The 7-hour flight on Virgin Atlantic had the best in-flight entertainment package I've ever experienced - hundreds of movies (including indie Japanese and Korean flicks) and TV shows viewable on a monitor at the back of every seat. To get in the NYC spirit, I watched the rivetting Jodie Foster and Denzel Washington thriller Inside Man and the hilarious and light Meryl Streep comedy The Devil Wears Prada. I always bring too many magazines and books on flights. In the end, I read nothing but a single Glamour magazine, watched the two movies, and ate vegetarian risotto and GU chocolate mousse courtesy of Virgin.
We took a $45 yellow cab from JFK International through Queens and Brooklyn, across the Williamsburg Bridge and into the Lower East Side, where our hotel - the trendy, sidewalk to sky glass Hotel on Rivington - was located. My first impression of the Lower East at 5pm was dismay: "It's like Brixton rolled into Wood Green, but ten times worse," I foolishly thought as I looked at the graffiti-splattered walls, the five and dime stores selling cheap clothing and luggage and the shuttered-down cafes and bars. Mild paranoia is one of my worst traits - along with snobbishness and impatience - and of course, when the bell-man disappeared with all our luggage, my first thought on the Lower East Side was that he'd scarpered with them.
But the hotel was sumptuous and modish with dark, bordello-red hallways, white linen sheets, Babes in Toyland goodies in the minibar, flatscreen TV on the wall, black slate bathtub and heady views of Wall Street and the Empire State Building from our floor-to-ceiling room windows.

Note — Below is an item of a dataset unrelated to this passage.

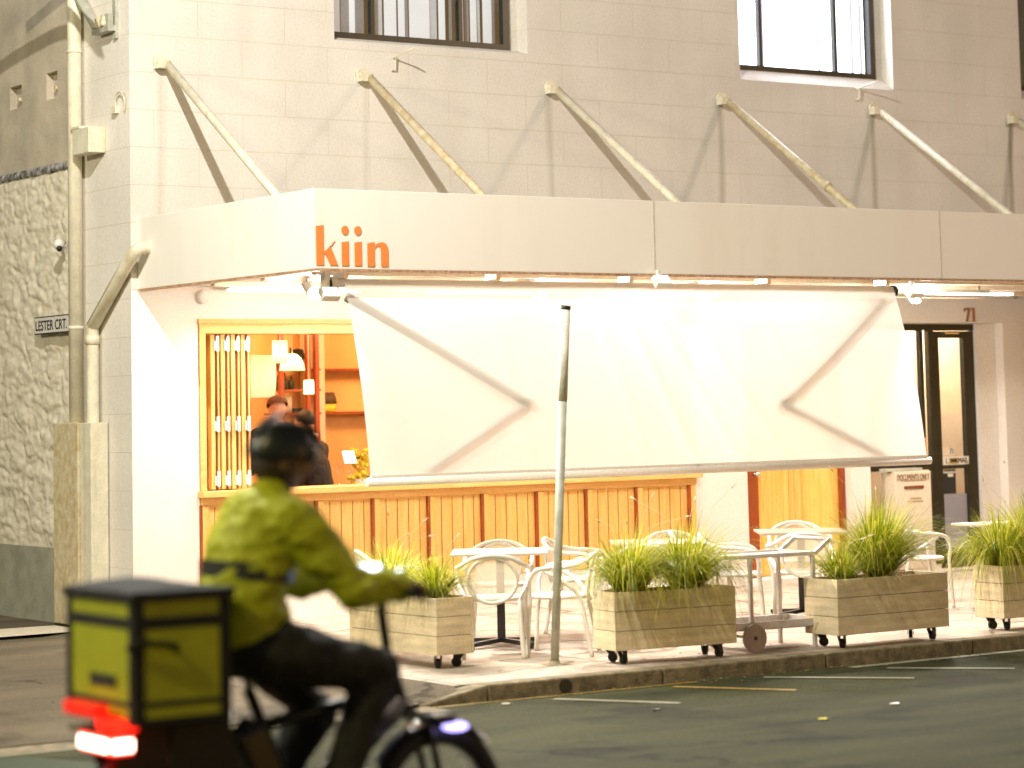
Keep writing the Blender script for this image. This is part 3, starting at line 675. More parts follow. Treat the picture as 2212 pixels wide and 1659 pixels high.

Of course, on strolling the neighbourhood in search of dinner I discovered that the Lower East Side springs to life after dark. We ate blood sausages, chorizo, french fries and 10 oz filet mignon steaks and drank Malbec at the Argentinian restaurant Azul Bistro on Stanton and Suffolk Streets and saw how fantastic the Lower East is, buzzing with people, bars, restaurants and clothes boutiques that wouldn't look out of place in London's Soho or trendy Hoxton.
More fool me for having been so judgemental.